Operators had previously been permitted to process 10 tonnes of tyres per week and store up to 1,000 waste tyres on a secure site for a period of 12 months providing that they registered an exemption with SEPA, and the storage was with a view to recovery or reuse, but this will no longer be allowed.

SEPA is now writing to operators who had held exemptions to inform them that, so long as they are compliant with their current exemption, they have until 30 September 2016 to either apply for a Waste Management Licence or to cease operations and remove all tyres to a suitably licensed and compliant facility.

If operators continue to keep or treat waste tyres without the appropriate licence after this date they could face a maximum penalty of £40,000 and/or 6 month imprisonment.

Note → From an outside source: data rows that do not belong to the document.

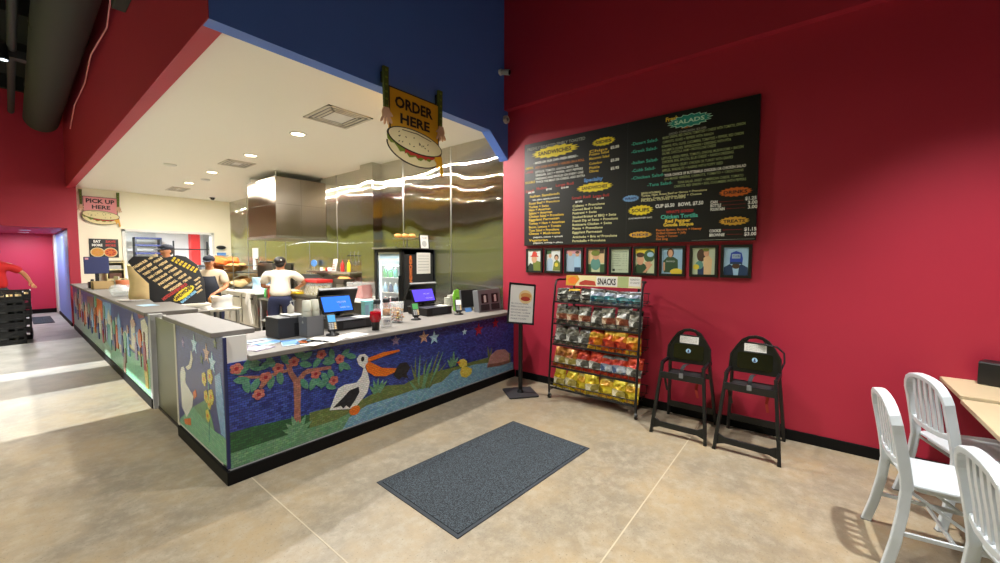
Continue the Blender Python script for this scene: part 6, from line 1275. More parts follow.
for i, (x, y, c_) in enumerate([(2.84, 4.22, 'p_pink'), (3.01, 4.27, 'bread'), (3.16, 4.3, 'bread_orange')]):
    t = thing('glass_jar', ['glass jar with dark lid nearest the left register', 'middle glass jar with dark lid behind the candy tub', 'right glass jar with dark lid, below the drinks fridge'][i], 'jar', (x, y, CT), 0, 'lidded glass jars', False)
    f = MB(); f.lathe([(0.045, 0), (0.05, 0.006), (0.05, 0.15), (0.042, 0.17)], 'clear', n=20); f.build('glass', t)
    f = MB(); f.lathe([(0.046, 0.17), (0.046, 0.215), (0.04, 0.222), (0, 0.222)], 'charcoal', n=20); f.build('lid', t)
    f = MB(); f.lathe([(0.0, 0.006), (0.044, 0.008), (0.044, 0.10-0.02*i), (0, 0.11-0.02*i)], c_, n=16); f.build('contents', t)
t = thing('candy_tub', 'clear tub of wrapped brown sweets left of the right register', 'tub', (2.77, 3.72, CT), R(8), None, False)
f = MB(); f.lathe([(0.075, 0), (0.08, 0.006), (0.10, 0.225), (0.105, 0.23), (0.098, 0.228), (0.076, 0.01)], 'clear', n=4); f.build('tub', t)
m_ = MB()
for k in range(60): m_.ell((random.uniform(-.052, .052), random.uniform(-.052, .052), 0.02+0.145*random.random()), (0.016, 0.011, 0.009), random.choice(['bread', 'bag_cream', 'kraft', 'bread_pale', 'tomato']), 7, 5)
o = m_.build('sweets', t); o['kind'] = 'stuff'
def stack(name, label, x, y, z, n, r, mat, h=0.028):
    m_ = MB()
    for k in range(n): m_.lathe([(r*0.78, h*k), (r, h*k+0.07), (r*1.05, h*k+0.072)], mat, (0, 0, 0), 18)
    o = m_.build(name, None, 0, (0, 0, 0)); o.location = (x, y, z); return tag(o, label, 'cups')
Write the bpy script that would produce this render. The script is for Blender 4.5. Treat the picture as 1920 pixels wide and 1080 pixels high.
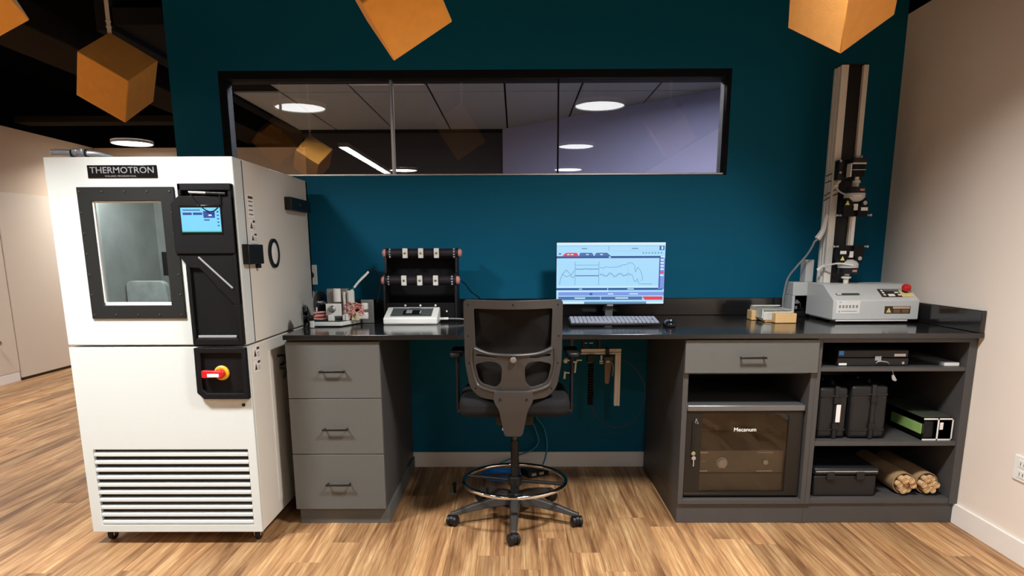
import bpy, bmesh, math, random
from mathutils import Vector, Matrix

random.seed(7)
for o in list(bpy.data.objects):
    bpy.data.objects.remove(o)
scene = bpy.context.scene
COL = scene.collection
PI = math.pi

# ------------------------------------------------------------------ camera
CAM_H, CAM_D = 1.281, 3.986
PITCH, YAW, ROLL = 0.2034, 0.0058, -0.0037
FPX, PY = 1288.5, 735.2
cam = bpy.data.cameras.new('camera')
cam_ob = bpy.data.objects.new('camera', cam)
COL.objects.link(cam_ob)
cam.sensor_fit = 'HORIZONTAL'
cam.sensor_width = 36.0
cam.lens = FPX * 36.0 / 1920.0
cam.shift_y = (PY - 540.0) / 1920.0
cam.clip_start = 0.05
cam_ob.location = (0, -CAM_D, CAM_H)
fw = Vector((-math.sin(YAW) * math.cos(PITCH), math.cos(YAW) * math.cos(PITCH), -math.sin(PITCH)))
rt = Vector((math.cos(YAW), math.sin(YAW), 0))
up = rt.cross(fw)
r2 = rt * math.cos(ROLL) + up * math.sin(ROLL)
u2 = -rt * math.sin(ROLL) + up * math.cos(ROLL)
cam_ob.rotation_euler = Matrix((r2, u2, -fw)).transposed().to_euler()
scene.camera = cam_ob

# ------------------------------------------------------------------ world, exposure
LAMP = 10.5             # radiance of the round ceiling lights' diffusers seen from the side
LAMP_W = 62.0           # watts of the downward beam of one round light
LAMP_SPREAD = math.radians(146)
LAMP_COL = (0.98, 0.985, 0.985)
world = bpy.data.worlds.new('world')
scene.world = world
world.use_nodes = True
world.node_tree.nodes['Background'].inputs[0].default_value = (0.5, 0.55, 0.6, 1)
world.node_tree.nodes['Background'].inputs[1].default_value = 0.05
vs = scene.view_settings
vs.view_transform = 'Standard'
vs.look = 'None'
vs.gamma = 1.0
vs.use_curve_mapping = False
vs.exposure = 0.0

# ------------------------------------------------------------------ materials
MATS = {}


def srgb(r, g, b):
    def f(c):
        c /= 255.0
        return c / 12.92 if c <= 0.04045 else ((c + 0.055) / 1.055) ** 2.4
    return (f(r), f(g), f(b))


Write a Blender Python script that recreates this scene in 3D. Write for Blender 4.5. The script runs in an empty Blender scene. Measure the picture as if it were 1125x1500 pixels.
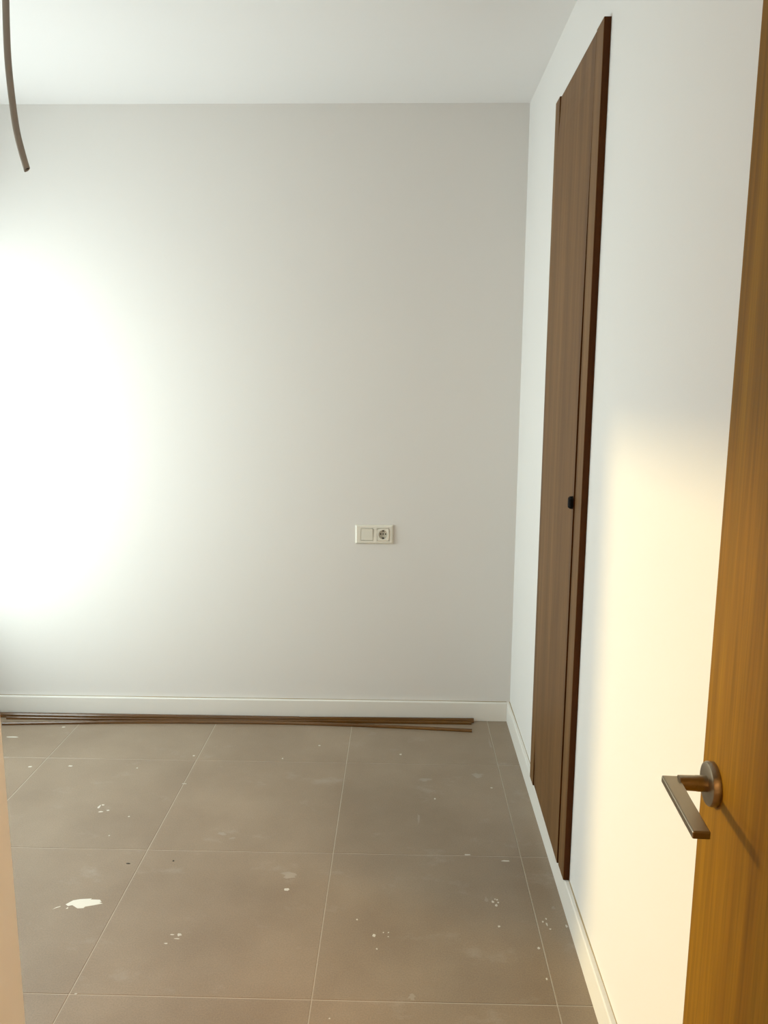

SEPA’s Executive Director, Calum MacDonald, said:

Illegitimate waste tyre operators undercut compliant companies by flouting the regulations, and putting the environment and communities at risk.

“The new strengthened regulations will be a key asset in helping us to combat illegal waste tyre sites, and hold those responsible to account.

"We can now better regulate the quantities of tyres stored, and ensure that individuals are competent to operate waste tyre storage and treatment sites.

“If you held an exemption for waste tyres it is time to take action as this is no longer valid. You need to apply for a Waste Management Licence for processing waste tyres, or cease operations altogether before 30 September.”